═════ Provided material ═════

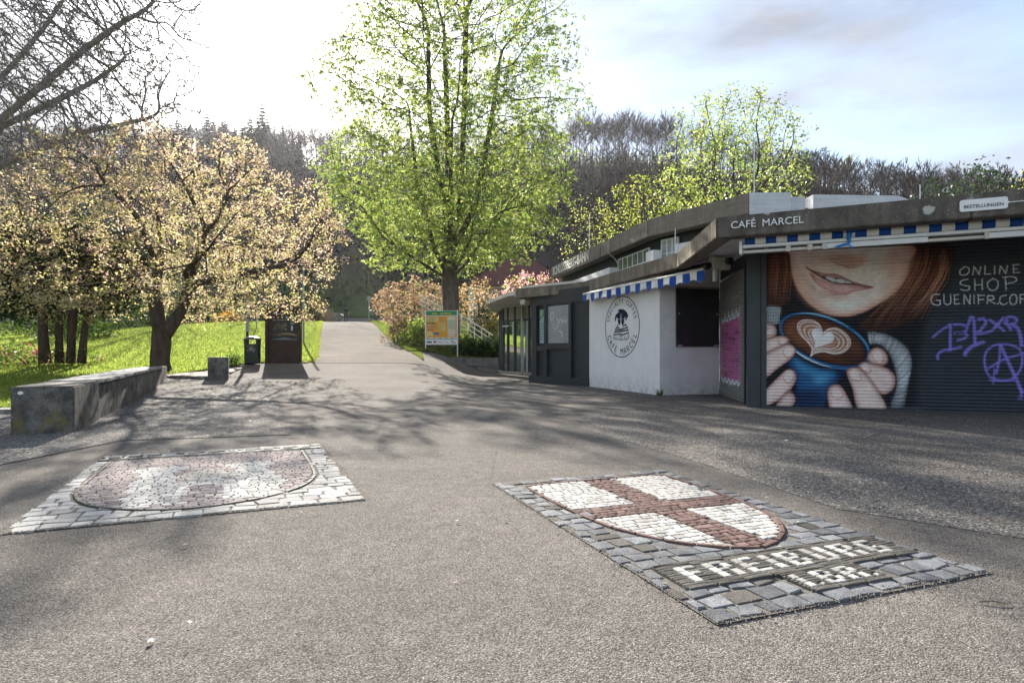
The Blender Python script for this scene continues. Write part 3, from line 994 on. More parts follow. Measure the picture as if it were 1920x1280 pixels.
def arc_text(word, r, a0, a1, size, inside, weight=0.0):
    n = len(word)
    for i, ch in enumerate(word):
        if ch == " ": continue
        a = math.radians(a0 + (a1 - a0) * i / (n - 1))
        cx, cy = r * math.cos(a), r * math.sin(a)
        rot = a - math.pi / 2 if not inside else a + math.pi / 2
        V, F = glyphs(ch, size, .001, weight)
        mx = (V[:, 0].min() + V[:, 0].max()) / 2; my = size * .35
        i0 = len(m.v)
        for p in V:
            x, y = (p[0] - mx) * .8, p[1] - my
            m.v.append(fe(cx + x * math.cos(rot) - y * math.sin(rot), cy + x * math.sin(rot) + y * math.cos(rot), .001))
        m.f += [tuple(q + i0 for q in f) for f in F]; m.m += [0] * len(F)


arc_text("SPECIALTY COFFEE", .83, 163, 19, .23, False)
arc_text("CAF\u00c9 MARCEL", .80, 205, 338, .30, True, .0)
m.build("lettering", M_ink, emb)
# the dog: crop coordinates of the photograph (853 x 1280 for 100 x 150 px) -> emblem units
def dg(x, y):
    px, py = 1120 + x / 8.53, 540 + y / 8.53
    s, z = F_white.at(px, py)
    return (s - es) / ew, (z - ez) / eh


m = MB(); mw = MB()
head = [(330, 352), (372, 334), (420, 340), (440, 356), (455, 344), (450, 362), (478, 392), (496, 440), (490, 470), (478, 462), (470, 512), (455, 520), (450, 470), (440, 462), (432, 520), (420, 575), (405, 600), (386, 560), (384, 420), (376, 420), (372, 560), (352, 596), (335, 560), (326, 500), (320, 462), (305, 480), (296, 530), (282, 532), (284, 470), (296, 425), (330, 395), (352, 378), (332, 372)]
m.poly([fe(*dg(*p)) for p in head][::-1])
for st, w in (([(335, 575), (300, 640), (270, 720), (262, 800)], .022), ([(430, 550), (475, 610), (500, 700), (512, 790)], .022),
              ([(300, 628), (350, 640)], .04), ([(410, 610), (470, 585)], .04), ([(285, 665), (380, 668), (490, 625)], .045), ([(275, 700), (380, 695), (498, 668)], .045), ([(266, 745), (350, 735), (400, 745), (505, 715)], .04),
              ([(340, 585), (330, 600), (350, 640), (378, 660), (405, 640), (425, 600), (420, 560)], .02), ([(262, 800), (300, 825), (345, 815), (380, 838), (420, 818), (460, 825), (512, 795)], .022),
              ([(285, 760), (268, 805)], .018), ([(305, 765), (298, 820)], .018), ([(330, 770), (325, 818)], .018), ([(430, 765), (440, 820)], .018), ([(455, 760), (470, 818)], .018), ([(485, 755), (500, 800)], .018),
              ([(352, 745), (380, 728), (408, 745), (400, 768), (360, 768), (352, 745)], .02), ([(360, 770), (365, 800), (380, 815), (395, 800), (405, 770)], .02)):
    ribbon(m, [dg(*p) for p in st], w, fe3)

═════

Copy out the whole listing exactly, and don't carry over any pictures.

Result for this exercise:
The Blender Python script for this scene continues. Write part 3, from line 994 on. More parts follow. Measure the picture as if it were 1920x1280 pixels.
def arc_text(word, r, a0, a1, size, inside, weight=0.0):
    n = len(word)
    for i, ch in enumerate(word):
        if ch == " ": continue
        a = math.radians(a0 + (a1 - a0) * i / (n - 1))
        cx, cy = r * math.cos(a), r * math.sin(a)
        rot = a - math.pi / 2 if not inside else a + math.pi / 2
        V, F = glyphs(ch, size, .001, weight)
        mx = (V[:, 0].min() + V[:, 0].max()) / 2; my = size * .35
        i0 = len(m.v)
        for p in V:
            x, y = (p[0] - mx) * .8, p[1] - my
            m.v.append(fe(cx + x * math.cos(rot) - y * math.sin(rot), cy + x * math.sin(rot) + y * math.cos(rot), .001))
        m.f += [tuple(q + i0 for q in f) for f in F]; m.m += [0] * len(F)


arc_text("SPECIALTY COFFEE", .83, 163, 19, .23, False)
arc_text("CAF\u00c9 MARCEL", .80, 205, 338, .30, True, .0)
m.build("lettering", M_ink, emb)
# the dog: crop coordinates of the photograph (853 x 1280 for 100 x 150 px) -> emblem units
def dg(x, y):
    px, py = 1120 + x / 8.53, 540 + y / 8.53
    s, z = F_white.at(px, py)
    return (s - es) / ew, (z - ez) / eh


m = MB(); mw = MB()
head = [(330, 352), (372, 334), (420, 340), (440, 356), (455, 344), (450, 362), (478, 392), (496, 440), (490, 470), (478, 462), (470, 512), (455, 520), (450, 470), (440, 462), (432, 520), (420, 575), (405, 600), (386, 560), (384, 420), (376, 420), (372, 560), (352, 596), (335, 560), (326, 500), (320, 462), (305, 480), (296, 530), (282, 532), (284, 470), (296, 425), (330, 395), (352, 378), (332, 372)]
m.poly([fe(*dg(*p)) for p in head][::-1])
for st, w in (([(335, 575), (300, 640), (270, 720), (262, 800)], .022), ([(430, 550), (475, 610), (500, 700), (512, 790)], .022),
              ([(300, 628), (350, 640)], .04), ([(410, 610), (470, 585)], .04), ([(285, 665), (380, 668), (490, 625)], .045), ([(275, 700), (380, 695), (498, 668)], .045), ([(266, 745), (350, 735), (400, 745), (505, 715)], .04),
              ([(340, 585), (330, 600), (350, 640), (378, 660), (405, 640), (425, 600), (420, 560)], .02), ([(262, 800), (300, 825), (345, 815), (380, 838), (420, 818), (460, 825), (512, 795)], .022),
              ([(285, 760), (268, 805)], .018), ([(305, 765), (298, 820)], .018), ([(330, 770), (325, 818)], .018), ([(430, 765), (440, 820)], .018), ([(455, 760), (470, 818)], .018), ([(485, 755), (500, 800)], .018),
              ([(352, 745), (380, 728), (408, 745), (400, 768), (360, 768), (352, 745)], .02), ([(360, 770), (365, 800), (380, 815), (395, 800), (405, 770)], .02)):
    ribbon(m, [dg(*p) for p in st], w, fe3)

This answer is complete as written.